The mechanics of how Major League Baseball intends to enforce the result of tonight’s game on the Egyptian government and people is still unclear. Some believe that Egypt will simply accept the results, as the outcome of the All Star Game is approximately as legitimate as any election that could take place in the near future. Others suggest that an elite squad of commandos led by St. Louis Cardinals pitcher Chris Carpenter will be involved.

Matt Carpenter Still Not Sick of Listening to Smash Mouth’s “All Star” On Repeat

Reports from within the St. Louis Cardinals clubhouse indicate that, despite multiple listening sessions throughout the last ten days, second baseman Matt Carpenter still can’t get enough of “All Star” by Smash Mouth.

The twenty seven year-old Carpenter heard the song for the first time in several years last Sunday, the day after he was announced as a reserve representative for the National League in the All-Star Game.

“I don’t know who put it on,” left fielder Matt Holliday said.  “Now, no one will admit to it.  I can tell you one thing, though: it was supposed to be ironic.  This wasn’t supposed to happen.  But Matt…  He just took it and ran with it.”

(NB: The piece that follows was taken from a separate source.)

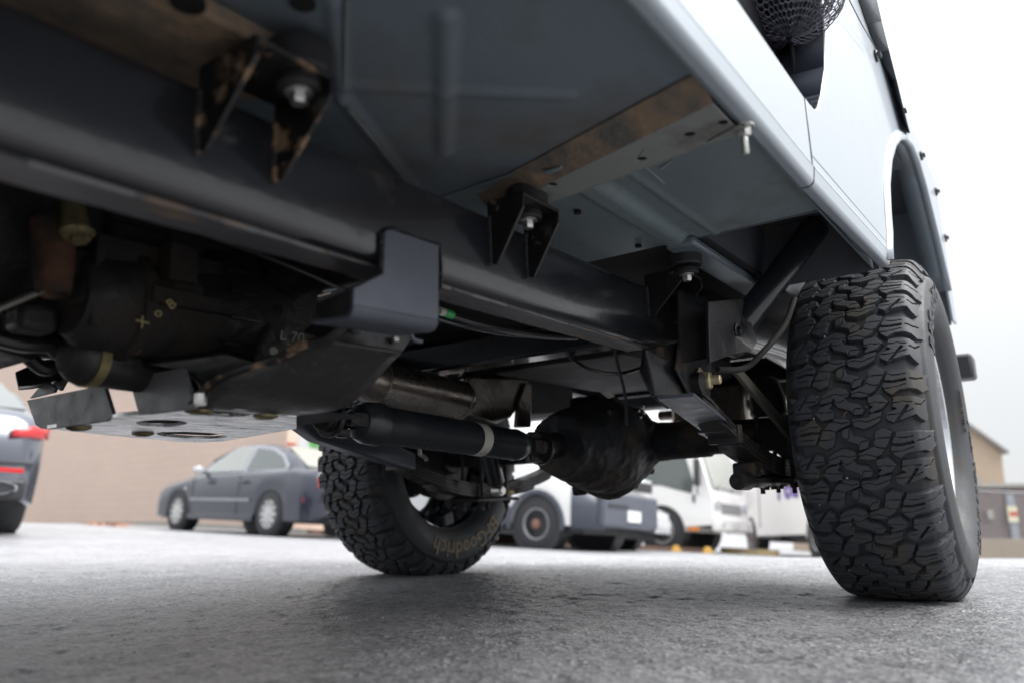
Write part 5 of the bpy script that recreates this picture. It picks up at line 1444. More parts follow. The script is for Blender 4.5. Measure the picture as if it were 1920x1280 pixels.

According to sources in the clubhouse at the time, Carpenter initially reacted with embarrassment.  He put his head down and went straight to his locker.  By the time Smash Mouth frontman Steve Harwell reached the end of the chorus, the Cardinals second baseman was swaying with the beat.

“It was like flipping a ****ing switch,” backup backup catcher Rob Johnson said.  “One minute, he’s acting like he’s not even there.  The next, he’s swinging his hips like he’s tryin’ to **** his locker.  Real enthusiastic like.  Powerful thrusts.”

When the song ended, Carpenter yelled for his teammates to play it again.  They humored him, but refused his demands for a three-peat.

“I thought he was joking,” Lance Lynn explained.  “I can barely listen to that song once without wanting to murder something.  I see blood.  I literally see blood, and then I get this ringing in my ears that I haven’t gotten since I gave up wearing the beard.”

When his teammates wouldn’t continue to play the song anymore, Matt Carpenter downloaded the 1999 pop hit to his iPhone.  Ever since, he has been coming into the clubhouse early and putting it on repeat over the speakers.

What started as a harmless joke has turned into a plague on the team, according to veterans and rookies alike.  “We got to the ballpark at the same time today,” Carlos Beltran muttered.  “I could have stopped him.  I just watched as he plugged in his phone.  I should have done something.  All I could do was watch.”

“Sounds about right,” added Adam Wainwright.

By conservative estimates, Carpenter has now listened to the song at least sixty times over the last two weeks.

“The ice we skate is getting pretty thin,” said Daniel Descalso, his eyes glassy with a thousand-yard stare typically seen only in war veterans and heroin junkies.  “The water’s getting warm so you might as well swim. My world’s on fire. How… about…yours…?”

While the entire team is thrilled with Carpenter’s all-star appearance, they are at a loss for what to do about his new found habit.  But his manager was quick to justify his behavior:

“When you think about it, it makes sense,” said Mike Matheny.  “He was 14 when that song came out.  Everything’s great when you’re 14.  I read the best part of the Bible when I was 14.  Do you want to hear it? It’s about Jesus.

When asked about his addiction to “All Star”, Matt Carpenter confirmed that the allegations were true, but tried to qualify them.

“Sure, I’ve been rocking the ‘All Star’, but I’ve been listening to a lot of Smash Mouth lately,” Carpenter said defensively.  “Anything wrong with that?  ‘Can’t Get Enough of You Baby’, ‘Waste’, ‘Walkin’ On the Sun’…  Really, all of Fush Yu Mang.  Ace stuff.”

“They’re a really underrated band,” he added.  “The Imagine Dragons of their time.”